Helical engine for interstellar travel + Preparing for an inevitable CME (redesign)

C C Offline
NASA engineer proposes "helical engine" for interstellar travel with no propellant

EXCERPT: An engineer who works for NASA has put forward a proposal for a new way to travel through interstellar space—a "helical engine" that could, potentially, push a spacecraft forward without the need for any propellant at all. David Burns, from NASA's Marshall Space Flight Center, presented his idea on the space agency's Technical Reports Server...

[...] Burns said his helical engine would work by accelerating ions confined in a loop. By changing their mass slightly, the engine would then move the ions back and forth along the direction of travel to produce thrust. New Scientist notes that the helical engine would need to be 650 feet long and 40 feet wide in order to work.

"This in-space engine could be used for long-term satellite station-keeping without refueling," Burns wrote. "It could also propel spacecraft across interstellar distances, reaching close to the speed of light.

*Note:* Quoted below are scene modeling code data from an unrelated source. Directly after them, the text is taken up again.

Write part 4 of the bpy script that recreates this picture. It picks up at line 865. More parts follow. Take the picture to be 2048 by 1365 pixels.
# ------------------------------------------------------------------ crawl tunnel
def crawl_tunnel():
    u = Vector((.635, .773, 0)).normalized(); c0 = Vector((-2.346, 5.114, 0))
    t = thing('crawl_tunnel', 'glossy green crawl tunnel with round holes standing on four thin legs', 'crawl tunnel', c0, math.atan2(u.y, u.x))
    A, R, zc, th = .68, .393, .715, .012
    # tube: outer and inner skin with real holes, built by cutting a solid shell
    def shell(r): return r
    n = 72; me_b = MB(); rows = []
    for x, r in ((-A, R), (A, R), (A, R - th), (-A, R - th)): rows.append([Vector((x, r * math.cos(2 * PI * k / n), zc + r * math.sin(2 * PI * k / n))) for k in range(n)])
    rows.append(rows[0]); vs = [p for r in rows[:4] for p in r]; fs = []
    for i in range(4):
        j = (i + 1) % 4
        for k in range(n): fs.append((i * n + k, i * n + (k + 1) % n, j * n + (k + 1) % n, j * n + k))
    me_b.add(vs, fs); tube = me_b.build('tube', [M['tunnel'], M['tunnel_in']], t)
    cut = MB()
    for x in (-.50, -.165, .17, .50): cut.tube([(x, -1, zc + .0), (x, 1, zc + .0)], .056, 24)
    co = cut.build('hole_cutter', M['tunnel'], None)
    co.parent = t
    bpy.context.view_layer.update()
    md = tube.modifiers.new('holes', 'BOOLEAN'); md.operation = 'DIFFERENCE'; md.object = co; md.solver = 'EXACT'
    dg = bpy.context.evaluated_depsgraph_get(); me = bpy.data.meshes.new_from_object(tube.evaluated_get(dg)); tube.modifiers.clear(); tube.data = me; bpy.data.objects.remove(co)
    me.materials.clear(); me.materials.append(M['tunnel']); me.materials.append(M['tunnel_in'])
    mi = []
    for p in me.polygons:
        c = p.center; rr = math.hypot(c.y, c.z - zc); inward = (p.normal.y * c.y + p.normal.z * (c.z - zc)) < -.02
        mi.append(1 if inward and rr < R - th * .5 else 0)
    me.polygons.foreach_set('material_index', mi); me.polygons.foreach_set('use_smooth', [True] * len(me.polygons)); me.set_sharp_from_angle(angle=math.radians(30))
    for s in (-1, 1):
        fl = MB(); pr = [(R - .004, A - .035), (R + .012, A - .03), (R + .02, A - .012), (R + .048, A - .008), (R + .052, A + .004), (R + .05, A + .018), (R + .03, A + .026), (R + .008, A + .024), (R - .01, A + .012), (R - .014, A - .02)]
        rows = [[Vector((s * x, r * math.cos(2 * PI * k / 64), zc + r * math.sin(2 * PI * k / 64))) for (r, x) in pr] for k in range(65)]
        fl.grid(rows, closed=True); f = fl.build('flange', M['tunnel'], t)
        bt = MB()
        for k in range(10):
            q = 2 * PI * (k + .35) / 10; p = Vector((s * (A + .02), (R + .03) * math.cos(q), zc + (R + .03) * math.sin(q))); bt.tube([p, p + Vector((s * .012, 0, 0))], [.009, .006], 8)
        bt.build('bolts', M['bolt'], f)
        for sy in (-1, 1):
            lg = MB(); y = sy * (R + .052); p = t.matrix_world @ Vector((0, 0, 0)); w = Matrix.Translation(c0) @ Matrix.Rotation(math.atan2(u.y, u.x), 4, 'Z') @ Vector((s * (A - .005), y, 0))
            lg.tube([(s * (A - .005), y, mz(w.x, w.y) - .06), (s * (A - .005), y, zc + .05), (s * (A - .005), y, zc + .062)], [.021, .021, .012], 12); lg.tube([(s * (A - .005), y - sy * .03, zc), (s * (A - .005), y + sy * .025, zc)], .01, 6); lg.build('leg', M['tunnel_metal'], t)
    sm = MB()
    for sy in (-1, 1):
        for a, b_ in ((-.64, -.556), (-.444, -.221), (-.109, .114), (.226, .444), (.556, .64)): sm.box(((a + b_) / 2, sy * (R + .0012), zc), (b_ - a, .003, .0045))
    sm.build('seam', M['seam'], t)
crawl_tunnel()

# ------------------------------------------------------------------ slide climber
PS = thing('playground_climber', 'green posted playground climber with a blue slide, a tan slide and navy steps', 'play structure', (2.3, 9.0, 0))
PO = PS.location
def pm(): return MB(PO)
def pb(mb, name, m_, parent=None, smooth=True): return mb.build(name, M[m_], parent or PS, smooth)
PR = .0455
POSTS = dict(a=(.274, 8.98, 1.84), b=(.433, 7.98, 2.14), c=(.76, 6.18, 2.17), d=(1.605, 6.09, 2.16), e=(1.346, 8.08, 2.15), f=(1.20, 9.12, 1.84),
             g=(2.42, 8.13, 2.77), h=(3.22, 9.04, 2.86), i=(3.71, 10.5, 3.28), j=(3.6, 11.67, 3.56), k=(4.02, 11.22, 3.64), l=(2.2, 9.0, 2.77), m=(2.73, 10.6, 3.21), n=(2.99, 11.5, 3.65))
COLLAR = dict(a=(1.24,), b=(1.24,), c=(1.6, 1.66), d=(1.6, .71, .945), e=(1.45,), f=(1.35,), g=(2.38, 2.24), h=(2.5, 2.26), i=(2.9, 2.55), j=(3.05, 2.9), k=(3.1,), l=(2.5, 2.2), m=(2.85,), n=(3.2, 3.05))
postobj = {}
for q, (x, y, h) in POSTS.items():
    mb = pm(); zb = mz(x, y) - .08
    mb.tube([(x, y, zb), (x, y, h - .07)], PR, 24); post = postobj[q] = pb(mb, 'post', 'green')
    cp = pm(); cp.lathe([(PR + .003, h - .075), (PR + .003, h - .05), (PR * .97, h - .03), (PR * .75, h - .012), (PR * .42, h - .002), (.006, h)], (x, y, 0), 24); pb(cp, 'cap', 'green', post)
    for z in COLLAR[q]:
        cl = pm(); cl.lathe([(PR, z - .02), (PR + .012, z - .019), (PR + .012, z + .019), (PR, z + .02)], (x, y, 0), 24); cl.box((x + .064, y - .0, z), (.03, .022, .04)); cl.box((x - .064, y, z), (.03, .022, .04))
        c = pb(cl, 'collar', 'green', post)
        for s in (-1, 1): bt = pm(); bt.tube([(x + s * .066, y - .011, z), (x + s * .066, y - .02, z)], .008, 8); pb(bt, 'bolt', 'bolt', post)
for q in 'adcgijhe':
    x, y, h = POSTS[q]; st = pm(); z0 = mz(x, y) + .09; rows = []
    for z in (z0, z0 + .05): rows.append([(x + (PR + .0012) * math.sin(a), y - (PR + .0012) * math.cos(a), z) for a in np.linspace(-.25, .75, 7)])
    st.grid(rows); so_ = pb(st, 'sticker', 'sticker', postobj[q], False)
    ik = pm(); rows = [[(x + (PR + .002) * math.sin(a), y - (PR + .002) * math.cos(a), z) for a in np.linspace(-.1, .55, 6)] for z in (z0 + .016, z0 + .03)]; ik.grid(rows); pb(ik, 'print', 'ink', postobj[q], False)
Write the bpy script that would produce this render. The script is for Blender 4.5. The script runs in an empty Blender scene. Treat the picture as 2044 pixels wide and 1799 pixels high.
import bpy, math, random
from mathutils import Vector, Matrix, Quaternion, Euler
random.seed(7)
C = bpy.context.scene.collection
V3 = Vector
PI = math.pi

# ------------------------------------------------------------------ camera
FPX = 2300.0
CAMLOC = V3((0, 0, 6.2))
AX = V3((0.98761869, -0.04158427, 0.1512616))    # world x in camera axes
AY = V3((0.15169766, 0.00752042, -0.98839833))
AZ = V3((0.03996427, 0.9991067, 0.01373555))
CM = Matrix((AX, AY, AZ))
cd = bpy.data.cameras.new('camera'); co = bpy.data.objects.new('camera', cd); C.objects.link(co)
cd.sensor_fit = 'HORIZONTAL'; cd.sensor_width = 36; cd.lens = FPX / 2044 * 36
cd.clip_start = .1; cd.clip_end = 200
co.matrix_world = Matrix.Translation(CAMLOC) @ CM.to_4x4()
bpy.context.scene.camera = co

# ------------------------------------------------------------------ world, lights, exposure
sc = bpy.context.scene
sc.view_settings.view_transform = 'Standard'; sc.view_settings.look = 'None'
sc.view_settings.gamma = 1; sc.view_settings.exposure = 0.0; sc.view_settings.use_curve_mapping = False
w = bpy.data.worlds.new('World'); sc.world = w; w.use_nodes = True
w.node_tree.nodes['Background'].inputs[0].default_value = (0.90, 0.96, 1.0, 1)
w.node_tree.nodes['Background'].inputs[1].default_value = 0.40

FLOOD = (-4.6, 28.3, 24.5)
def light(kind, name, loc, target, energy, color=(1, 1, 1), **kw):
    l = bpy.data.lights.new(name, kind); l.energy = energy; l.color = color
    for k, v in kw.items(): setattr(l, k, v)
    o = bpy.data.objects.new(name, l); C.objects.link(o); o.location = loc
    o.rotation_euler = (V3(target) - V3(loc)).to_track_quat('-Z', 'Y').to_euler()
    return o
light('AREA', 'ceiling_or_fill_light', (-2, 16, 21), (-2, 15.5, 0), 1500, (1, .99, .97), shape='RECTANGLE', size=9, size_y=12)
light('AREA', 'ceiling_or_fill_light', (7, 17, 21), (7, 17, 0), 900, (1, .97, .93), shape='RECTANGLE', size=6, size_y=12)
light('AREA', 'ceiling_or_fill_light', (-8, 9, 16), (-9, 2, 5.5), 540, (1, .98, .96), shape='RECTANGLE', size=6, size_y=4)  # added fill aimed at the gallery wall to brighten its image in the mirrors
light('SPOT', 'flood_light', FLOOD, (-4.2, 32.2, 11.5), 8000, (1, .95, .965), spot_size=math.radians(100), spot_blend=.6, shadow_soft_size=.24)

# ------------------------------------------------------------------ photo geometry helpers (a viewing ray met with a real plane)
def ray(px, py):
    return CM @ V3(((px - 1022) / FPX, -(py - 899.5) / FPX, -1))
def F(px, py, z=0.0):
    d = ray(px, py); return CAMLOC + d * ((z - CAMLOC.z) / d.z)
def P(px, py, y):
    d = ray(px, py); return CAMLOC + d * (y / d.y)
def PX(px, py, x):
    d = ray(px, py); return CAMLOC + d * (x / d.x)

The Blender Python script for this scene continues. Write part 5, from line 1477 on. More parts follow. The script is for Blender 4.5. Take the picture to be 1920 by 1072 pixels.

The engine has no moving parts other than ions traveling in a vacuum line, trapped inside electric and magnetic fields."

Burns says the research has not been reviewed by experts and that errors relating to his math "may exist." Martin Tajmar, from Germany's Dresden University of Technology ... told ... the helical engine will probably face the same problems the Em Drive did. "All inertial propulsion systems—to my knowledge—never worked in a friction-free environment," he is quoted as saying. (MORE - details)

Preparing for an inevitable CME (Can expensive redesigning mitigate effects?)

EXCERPT: Let’s consider the following scenario – the Earth is at risk for a disruptive event. This event has, conservatively, about a 0.2% chance of happening on any given year. But that is the most conservative estimate, at the high end it could be more like 12% over the next decade. Either way the chance of this type of event happening in the 21st century is quite high, and no matter what it is inevitable.[...] The most conservative estimate of how much such an event would cost is $2 trillion dollars, but experts are increasingly leaning toward $20 trillion as being a closer estimate (and this figure will only go up in the future).

So here’s my question – what do you think we should spend now to avoid a high probability of civilization collapse over the next century costing tens of trillions of dollars and growing? I am not talking about global warming, or environmental degradation, the death of the bees, an asteroid strike, or massive crop failure. I am talking about a coronal mass ejection (CME) – a solar storm.

A CME is actually the greatest threat to civilization that we face, in terms of probability and effect. In fact I think we are underestimating the chaos that a worst-case scenario would cause. Imagine going without power for a year. I know, there are people around the world who live without power, and the residents of Peurto Rico recently experienced something similar. But if this happened on a global scale, there’s no one coming with aid. Global infrastructures on which we all depend would collapse. How many people would starve or freeze? How much wood would be burned to keep warm or cook until the power comes back on? There are so many downstream effects that we cannot anticipate.

A CME is essentially a solar storm which burps out a stream of ionized particles. If a particularly big storm is aimed at the Earth, the resulting magnetic field would induce an electrical current in anything large enough. A powerful induced electric current can destroy electronic equipment, including the transformers upon which our electrical grids depend. The grid, with miles of conducting wire, is incredibly vulnerable to such events. Our satellites are more vulnerable, however, because they are less protected by the Earth’s magnetic field. Only the most powerful CME will hit the ground, but even modest ones could threaten satellites. Your small electronic devices are probably safe, unless they are plugged in.

The last really powerful CME to hit was in 1859, known as the Carrington Event. This hit when we were right at the dawn of the electrical age. The CME was strong enough to induce a current in telegraph lines, taking them down and causing them to spark, even starting some fires. This was just a taste, however, of what would happen today. But there have been other large CME events – 1872, 1909, 1921, and 1989. The 1989 one was strong enough to take down Quebec’s power grid for a week. Some of these storms were as strong as the Carrington event, just not optimally aimed at the Earth.

So what are we doing about this undeniably dire eventuality? Surprisingly little. What would you spend today to save trillions of dollar sometime this century? I would think it would be worth spending at least tens of billions of dollars, if not hundreds of billions. What can we do? (MORE - details)
billvon Offline
(Oct 14, 2019 10:46 PM)C C Wrote: So what are we doing about this undeniably dire eventuality? Surprisingly little. What would you spend today to save trillions of dollar sometime this century? I would think it would be worth spending at least tens of billions of dollars, if not hundreds of billions. What can we do?
I am sure politicians are planning carefully for this eventuality, so that if ever happens, they are prepared with someone to blame.